Smartphones destroying a generation


Al-Jazirah newspaper

NO alien from outer space can imagine the impact of mobile phones on our lives. People consider the small smartphone devices that cling to their body day and night as part of their body and take the utmost care of them as if they are their own limbs. Fingers move on these devices every moment without break. People, both adults and children, are unable of to think of a life without smartphones in their hands.

They store pictures of interesting moments of life, interesting conversations, emails, phone numbers of loved ones and other important information on these devices.

Cell phones have wide variety of uses and people get back to them hundreds of times each day. What is the reason for this continuous dependence on cell phones and what is its impact on our emotions and our ability to communicate with others?

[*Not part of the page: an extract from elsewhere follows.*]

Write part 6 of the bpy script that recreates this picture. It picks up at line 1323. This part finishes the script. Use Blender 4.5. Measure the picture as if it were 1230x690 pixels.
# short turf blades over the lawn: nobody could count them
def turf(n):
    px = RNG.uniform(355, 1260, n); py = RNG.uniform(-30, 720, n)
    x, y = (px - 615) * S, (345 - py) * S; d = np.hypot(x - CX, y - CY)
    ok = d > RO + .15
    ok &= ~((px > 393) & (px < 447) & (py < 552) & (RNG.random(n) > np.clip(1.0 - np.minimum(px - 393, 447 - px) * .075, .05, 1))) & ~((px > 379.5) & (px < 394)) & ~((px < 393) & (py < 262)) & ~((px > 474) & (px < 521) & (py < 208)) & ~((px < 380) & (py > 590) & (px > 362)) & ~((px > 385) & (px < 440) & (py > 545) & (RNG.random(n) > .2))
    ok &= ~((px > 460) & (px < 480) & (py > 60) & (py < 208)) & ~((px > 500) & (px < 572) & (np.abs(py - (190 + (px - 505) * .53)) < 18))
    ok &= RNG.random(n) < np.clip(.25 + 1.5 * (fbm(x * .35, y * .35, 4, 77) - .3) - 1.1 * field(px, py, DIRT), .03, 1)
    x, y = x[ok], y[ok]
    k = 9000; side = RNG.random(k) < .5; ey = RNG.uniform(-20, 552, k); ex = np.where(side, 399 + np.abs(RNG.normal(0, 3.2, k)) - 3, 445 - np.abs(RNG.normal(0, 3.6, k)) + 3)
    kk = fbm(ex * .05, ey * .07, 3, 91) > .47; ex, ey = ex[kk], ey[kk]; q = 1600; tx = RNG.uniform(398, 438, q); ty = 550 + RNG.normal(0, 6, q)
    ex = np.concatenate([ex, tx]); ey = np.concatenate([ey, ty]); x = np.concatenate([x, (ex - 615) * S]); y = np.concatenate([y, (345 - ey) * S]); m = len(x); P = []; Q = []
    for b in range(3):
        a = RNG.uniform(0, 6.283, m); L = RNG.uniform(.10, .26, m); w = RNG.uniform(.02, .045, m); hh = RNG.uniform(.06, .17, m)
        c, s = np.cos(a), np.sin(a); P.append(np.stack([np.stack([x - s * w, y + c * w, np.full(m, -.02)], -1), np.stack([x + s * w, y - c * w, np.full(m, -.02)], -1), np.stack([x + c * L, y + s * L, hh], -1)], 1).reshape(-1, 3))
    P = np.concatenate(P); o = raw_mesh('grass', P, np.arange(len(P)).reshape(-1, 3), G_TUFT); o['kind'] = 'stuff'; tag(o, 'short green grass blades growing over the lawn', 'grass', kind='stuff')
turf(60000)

A detailed study has been conducted by the website on mobile phone use in Western societies. A new app was developed for the purpose and was directly linked to the mobile phones. Its task was to register every touch and swipe of the device carried out by the participant, whether to unlock the screen, respond to messages, access or search through any site. For this study, recruited a demographically diverse sample of 94 Android users from its pool of 100,000 participants. Then it built a supplementary smartphone tool to track every user's interaction 24 hours for five days.

The result was astonishing. How many times we swipe our mobile phones a day? Normal users touched the cell phones with their fingers 2,617 times per day. For the heaviest of users who constituted 10 percent of the sample, the average interactions doubled to reach 5,427 times a day.

These interactions were highest when they woke up in the morning and after they returned from work.

We may be tired after a long day's work, but we will still continue to use our smart phones. The study showed that 50 percent of the participants woke up at least once or twice at night to check new messages, to know the time or to use the flashlight. What is important is that the device is kept close to us even when we go to bed.

This study was conducted on June 16, 2016, in a Western society. The results would be undoubtedly different if it was conducted in the Kingdom or any other Arab country.

Then we will find mobile phones in the hands of infants and small children. What will happen to a generation that excessively depends on mobile phones or computer screens, keeping a good distance from all outdoor activities and cutting off all contacts with the nature?

How does this excessive use of mobile phones affect our focus and ability to have a coherent and holistic understanding of the themes or the texts we read or our capacity to interact directly with those around us? Why do our children have sudden tantrums and why they cannot focus on what we say or what the teacher is trying to teach them?

"Have smartphones destroyed a generation?" is the title of a research conducted by San Diego State University Professor Jean Twenge. Published in August 2017, the research focused on the study of US population since 1925 in terms of habits and trends.

The researcher said she noticed certain phenomena since 2012, which were not visible among Americans before that year, especially among those who have born before 1995. The most notable of them were depression and suicide tendency. Such tendencies were comparatively very low in previous generations.

We think that young mobile users are in safe zones because they sit at home and will not have the risk of having bad company or road accidents, but they will not be able to make decisions in difficult situations because they do not deal with people directly as their predecessors did. They will be less happy than the generations that preceded them because they spend most of their time on the screen, which is the main reason for the decline in their people skills. It has been found that increased on-screen interactions make people less happy. Researchers have noted that teenagers who spend three hours or more on the screen are more likely to get depressed. In some extreme cases it may even lead to suicidal thoughts.

Can we allude that this misuse of mobile communication technology is the reason behind the madness of young men who kill their colleagues in schools and colleges in America? In a recent incident 17 students were killed in a Florida secondary school, which led to the launch of a "Never Again" campaign by students in the US.

Have we ever thought of our young children in government schools who do not find any school activities after 1 p.m. when they return home and surrender to computers and cell phones? Do you think the same phenomena would befall them or will we insist that our special status would protect them from this screen addiction? Let us be extra careful about our loved ones.